Wednesday, April 4, 2012

Class #19 Highlights


In this class, we concluded Judo with some practical examples and then we studied VC financing.

Our first practical example of Judo was Dell. Dell chose a niche strategy of operating only in the "direct" market. Initially, this consisted of phone and catalog sales and then later expanded to online sales. Dell also kept prices low, at least initially. It exploited pricing inflexibility on the part of HP, Compaq, and IBM. Owing to resistance from the retail channel, these firms could not price discriminate by channel. Dell then benefited from the fact that the online channel turned out to have meteoric growth, ultimately surpassing the retail channel as the main way people buy desktops and laptops.

We also studied Red Bull, who chose a niche channel (discos) and exploited a brand inflexibility on the part of Coke and Pepsi. To compete with Red Bull, they needed a brand that seemed dangerous, but maintaining separate brand images across channels is extremely difficult.
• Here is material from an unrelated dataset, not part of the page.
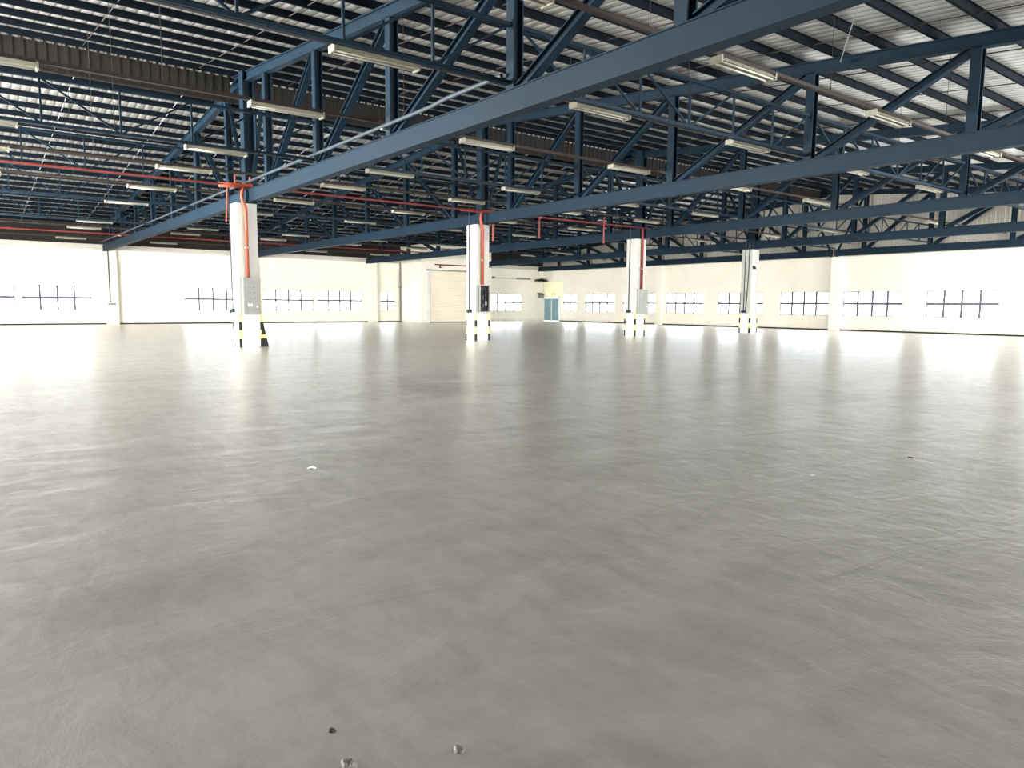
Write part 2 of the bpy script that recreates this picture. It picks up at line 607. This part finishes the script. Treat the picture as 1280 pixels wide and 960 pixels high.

We then studied how competition and the form of the contract can help VCs sort out the quality of entrepreneurs' ideas. Several facts emerged from the discussion:
1. In a second price or English auction, it is a dominant strategy to bid up to the point where you are indifferent between winning and losing regardless of whether the auction is for cash, shares, or any other payment method.
2. The English and Vickrey (second price) auctions are strategically equivalent when bidders known their values.
3. In a first-price auction the bidding strategy was less clear. It involved a trade-off between bidding higher to win versus bidding lower to make more conditional on winning. How these two forces play out was a matter of dispute among the teams.